Stated exercise. Please transcribe the data that follows without the pictures, keeping every word the same.

■ ■ ■

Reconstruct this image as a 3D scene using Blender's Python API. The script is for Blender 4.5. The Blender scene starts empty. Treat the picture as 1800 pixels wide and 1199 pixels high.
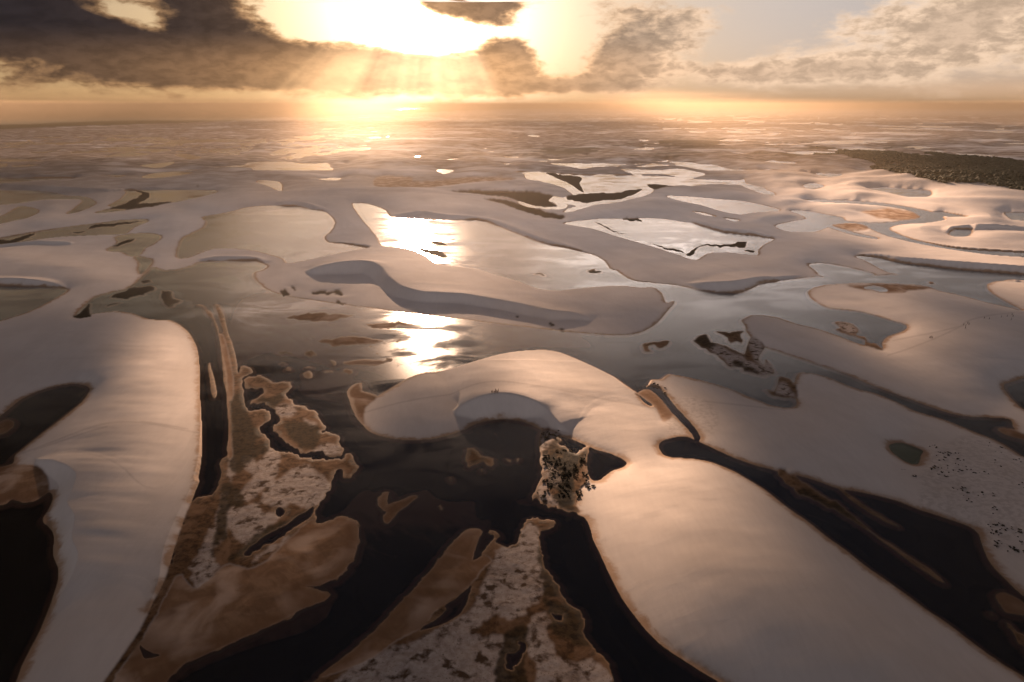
import bpy, bmesh, math, random
import numpy as np
from mathutils import Vector, Matrix, Euler
random.seed(7); RNG = np.random.RandomState(11)
sc = bpy.context.scene
COL = sc.collection
# ------------------------------------------------------------------ camera
H, F, CX, CY = 190.0, 1200.0, 900.0, 599.5
PHI = math.radians(19.1); CP, SP = math.cos(PHI), math.sin(PHI)
cam = bpy.data.cameras.new('camera'); co = bpy.data.objects.new('camera', cam); COL.objects.link(co)
cam.sensor_width = 36.0; cam.lens = 24.0; cam.clip_start = 1.0; cam.clip_end = 600000.0
co.location = (0, 0, H); co.rotation_euler = (math.pi/2 - PHI, 0, 0)
sc.camera = co
# ------------------------------------------------------------------ exposure
vs = sc.view_settings
vs.view_transform = 'Standard'; vs.look = 'None'; vs.gamma = 1.0; vs.use_curve_mapping = False
vs.exposure = 2.55
cy = sc.cycles
cy.use_denoising = True
cy.max_bounces = 6; cy.diffuse_bounces = 2; cy.glossy_bounces = 3; cy.transmission_bounces = 2
cy.volume_bounces = 0; cy.transparent_max_bounces = 8
cy.sample_clamp_indirect = 4.0; cy.sample_clamp_direct = 0.0
cy.caustics_reflective = False; cy.caustics_refractive = False
# ------------------------------------------------------------------ sun
SUN_EL, SUN_AZ = math.radians(10.0), math.radians(-8.0)       # azimuth from +Y towards +X
SD = Vector((math.sin(SUN_AZ)*math.cos(SUN_EL), math.cos(SUN_AZ)*math.cos(SUN_EL), math.sin(SUN_EL)))
sun = bpy.data.lights.new('sun', 'SUN'); so = bpy.data.objects.new('sun', sun); COL.objects.link(so)
sun.energy = 5.0; sun.angle = math.radians(0.38); sun.color = (1.0, 0.65, 0.43)
so.rotation_euler = SD.to_track_quat('Z', 'Y').to_euler(); so.location = (0, 0, 400)

# ------------------------------------------------------------------ node helpers
class NT:
    def __init__(s, tree): s.t = tree; s.n = tree.nodes; s.l = tree.links
    def put(s, sock, v):
        if isinstance(v, bpy.types.NodeSocket): s.l.new(v, sock)
        else: sock.default_value = v
    def m(s, op, a, b=0.0, c=0.0, clamp=False):
        n = s.n.new('ShaderNodeMath'); n.operation = op; n.use_clamp = clamp
        s.put(n.inputs[0], a); s.put(n.inputs[1], b); s.put(n.inputs[2], c); return n.outputs[0]
    def add(s, a, b): return s.m('ADD', a, b)
    def sub(s, a, b): return s.m('SUBTRACT', a, b)
    def mul(s, a, b): return s.m('MULTIPLY', a, b)
    def sm(s, v, a, b, lo=0.0, hi=1.0):
        n = s.n.new('ShaderNodeMapRange'); n.interpolation_type = 'SMOOTHSTEP'
        s.put(n.inputs[0], v); s.put(n.inputs[1], a); s.put(n.inputs[2], b); s.put(n.inputs[3], lo); s.put(n.inputs[4], hi)
        return n.outputs[0]
    def lin(s, v, a, b, lo=0.0, hi=1.0):
        n = s.n.new('ShaderNodeMapRange')
        s.put(n.inputs[0], v); s.put(n.inputs[1], a); s.put(n.inputs[2], b); s.put(n.inputs[3], lo); s.put(n.inputs[4], hi)
        return n.outputs[0]
    def mix(s, f, a, b, mode='MIX'):
        n = s.n.new('ShaderNodeMix'); n.data_type = 'RGBA'; n.blend_type = mode; n.clamp_result = False
        s.put(n.inputs[0], f)
        s.put(n.inputs[6], a if isinstance(a, bpy.types.NodeSocket) else (*a, 1.0))
        s.put(n.inputs[7], b if isinstance(b, bpy.types.NodeSocket) else (*b, 1.0)); return n.outputs[2]
    def noise(s, vec, scale, detail=4.0, rough=0.55, dist=0.0):
        n = s.n.new('ShaderNodeTexNoise'); s.put(n.inputs['Vector'], vec)
        n.inputs['Scale'].default_value = scale; n.inputs['Detail'].default_value = detail
        n.inputs['Roughness'].default_value = rough; n.inputs['Distortion'].default_value = dist
        return n.outputs['Fac']
    def attr(s, name):
        n = s.n.new('ShaderNodeAttribute'); n.attribute_name = name; return n.outputs['Fac']
    def scale(s, vec, v):
        n = s.n.new('ShaderNodeVectorMath'); n.operation = 'MULTIPLY'; s.put(n.inputs[0], vec); n.inputs[1].default_value = v
        return n.outputs[0]
    def xyz(s, vec):
        n = s.n.new('ShaderNodeSeparateXYZ'); s.l.new(vec, n.inputs[0]); return n.outputs
    def comb(s, x, y, z):
        n = s.n.new('ShaderNodeCombineXYZ'); s.put(n.inputs[0], x); s.put(n.inputs[1], y); s.put(n.inputs[2], z); return n.outputs[0]

def px_dir(px, py):
    x = px-CX; y = F*CP+(CY-py)*SP; z = -F*SP+(CY-py)*CP
    return x, y, z
def px_azel(px, py):
    x, y, z = px_dir(px, py)
    return math.degrees(math.atan2(x, y)), math.degrees(math.atan2(z, math.hypot(x, y)))

# ------------------------------------------------------------------ world: sky with banks of cloud
world = bpy.data.worlds.new('World'); sc.world = world; world.use_nodes = True
W = NT(world.node_tree); W.n.clear()
sky = W.n.new('ShaderNodeTexSky'); sky.sky_type = 'NISHITA'; sky.sun_disc = False
sky.sun_elevation = SUN_EL; sky.sun_rotation = SUN_AZ; sky.altitude = 200; sky.dust_density = 3.0
tc = W.n.new('ShaderNodeTexCoord'); D = tc.outputs['Generated']
dx, dy, dz = W.xyz(D)
AZ = W.mul(W.m('ARCTAN2', dx, dy), 57.2958)
EL = W.mul(W.m('ARCSINE', dz), 57.2958)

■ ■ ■

The output.
Reconstruct this image as a 3D scene using Blender's Python API. The script is for Blender 4.5. The Blender scene starts empty. Treat the picture as 1800 pixels wide and 1199 pixels high.
import bpy, bmesh, math, random
import numpy as np
from mathutils import Vector, Matrix, Euler
random.seed(7); RNG = np.random.RandomState(11)
sc = bpy.context.scene
COL = sc.collection
# ------------------------------------------------------------------ camera
H, F, CX, CY = 190.0, 1200.0, 900.0, 599.5
PHI = math.radians(19.1); CP, SP = math.cos(PHI), math.sin(PHI)
cam = bpy.data.cameras.new('camera'); co = bpy.data.objects.new('camera', cam); COL.objects.link(co)
cam.sensor_width = 36.0; cam.lens = 24.0; cam.clip_start = 1.0; cam.clip_end = 600000.0
co.location = (0, 0, H); co.rotation_euler = (math.pi/2 - PHI, 0, 0)
sc.camera = co
# ------------------------------------------------------------------ exposure
vs = sc.view_settings
vs.view_transform = 'Standard'; vs.look = 'None'; vs.gamma = 1.0; vs.use_curve_mapping = False
vs.exposure = 2.55
cy = sc.cycles
cy.use_denoising = True
cy.max_bounces = 6; cy.diffuse_bounces = 2; cy.glossy_bounces = 3; cy.transmission_bounces = 2
cy.volume_bounces = 0; cy.transparent_max_bounces = 8
cy.sample_clamp_indirect = 4.0; cy.sample_clamp_direct = 0.0
cy.caustics_reflective = False; cy.caustics_refractive = False
# ------------------------------------------------------------------ sun
SUN_EL, SUN_AZ = math.radians(10.0), math.radians(-8.0)       # azimuth from +Y towards +X
SD = Vector((math.sin(SUN_AZ)*math.cos(SUN_EL), math.cos(SUN_AZ)*math.cos(SUN_EL), math.sin(SUN_EL)))
sun = bpy.data.lights.new('sun', 'SUN'); so = bpy.data.objects.new('sun', sun); COL.objects.link(so)
sun.energy = 5.0; sun.angle = math.radians(0.38); sun.color = (1.0, 0.65, 0.43)
so.rotation_euler = SD.to_track_quat('Z', 'Y').to_euler(); so.location = (0, 0, 400)

# ------------------------------------------------------------------ node helpers
class NT:
    def __init__(s, tree): s.t = tree; s.n = tree.nodes; s.l = tree.links
    def put(s, sock, v):
        if isinstance(v, bpy.types.NodeSocket): s.l.new(v, sock)
        else: sock.default_value = v
    def m(s, op, a, b=0.0, c=0.0, clamp=False):
        n = s.n.new('ShaderNodeMath'); n.operation = op; n.use_clamp = clamp
        s.put(n.inputs[0], a); s.put(n.inputs[1], b); s.put(n.inputs[2], c); return n.outputs[0]
    def add(s, a, b): return s.m('ADD', a, b)
    def sub(s, a, b): return s.m('SUBTRACT', a, b)
    def mul(s, a, b): return s.m('MULTIPLY', a, b)
    def sm(s, v, a, b, lo=0.0, hi=1.0):
        n = s.n.new('ShaderNodeMapRange'); n.interpolation_type = 'SMOOTHSTEP'
        s.put(n.inputs[0], v); s.put(n.inputs[1], a); s.put(n.inputs[2], b); s.put(n.inputs[3], lo); s.put(n.inputs[4], hi)
        return n.outputs[0]
    def lin(s, v, a, b, lo=0.0, hi=1.0):
        n = s.n.new('ShaderNodeMapRange')
        s.put(n.inputs[0], v); s.put(n.inputs[1], a); s.put(n.inputs[2], b); s.put(n.inputs[3], lo); s.put(n.inputs[4], hi)
        return n.outputs[0]
    def mix(s, f, a, b, mode='MIX'):
        n = s.n.new('ShaderNodeMix'); n.data_type = 'RGBA'; n.blend_type = mode; n.clamp_result = False
        s.put(n.inputs[0], f)
        s.put(n.inputs[6], a if isinstance(a, bpy.types.NodeSocket) else (*a, 1.0))
        s.put(n.inputs[7], b if isinstance(b, bpy.types.NodeSocket) else (*b, 1.0)); return n.outputs[2]
    def noise(s, vec, scale, detail=4.0, rough=0.55, dist=0.0):
        n = s.n.new('ShaderNodeTexNoise'); s.put(n.inputs['Vector'], vec)
        n.inputs['Scale'].default_value = scale; n.inputs['Detail'].default_value = detail
        n.inputs['Roughness'].default_value = rough; n.inputs['Distortion'].default_value = dist
        return n.outputs['Fac']
    def attr(s, name):
        n = s.n.new('ShaderNodeAttribute'); n.attribute_name = name; return n.outputs['Fac']
    def scale(s, vec, v):
        n = s.n.new('ShaderNodeVectorMath'); n.operation = 'MULTIPLY'; s.put(n.inputs[0], vec); n.inputs[1].default_value = v
        return n.outputs[0]
    def xyz(s, vec):
        n = s.n.new('ShaderNodeSeparateXYZ'); s.l.new(vec, n.inputs[0]); return n.outputs
    def comb(s, x, y, z):
        n = s.n.new('ShaderNodeCombineXYZ'); s.put(n.inputs[0], x); s.put(n.inputs[1], y); s.put(n.inputs[2], z); return n.outputs[0]

def px_dir(px, py):
    x = px-CX; y = F*CP+(CY-py)*SP; z = -F*SP+(CY-py)*CP
    return x, y, z
def px_azel(px, py):
    x, y, z = px_dir(px, py)
    return math.degrees(math.atan2(x, y)), math.degrees(math.atan2(z, math.hypot(x, y)))

# ------------------------------------------------------------------ world: sky with banks of cloud
world = bpy.data.worlds.new('World'); sc.world = world; world.use_nodes = True
W = NT(world.node_tree); W.n.clear()
sky = W.n.new('ShaderNodeTexSky'); sky.sky_type = 'NISHITA'; sky.sun_disc = False
sky.sun_elevation = SUN_EL; sky.sun_rotation = SUN_AZ; sky.altitude = 200; sky.dust_density = 3.0
tc = W.n.new('ShaderNodeTexCoord'); D = tc.outputs['Generated']
dx, dy, dz = W.xyz(D)
AZ = W.mul(W.m('ARCTAN2', dx, dy), 57.2958)
EL = W.mul(W.m('ARCSINE', dz), 57.2958)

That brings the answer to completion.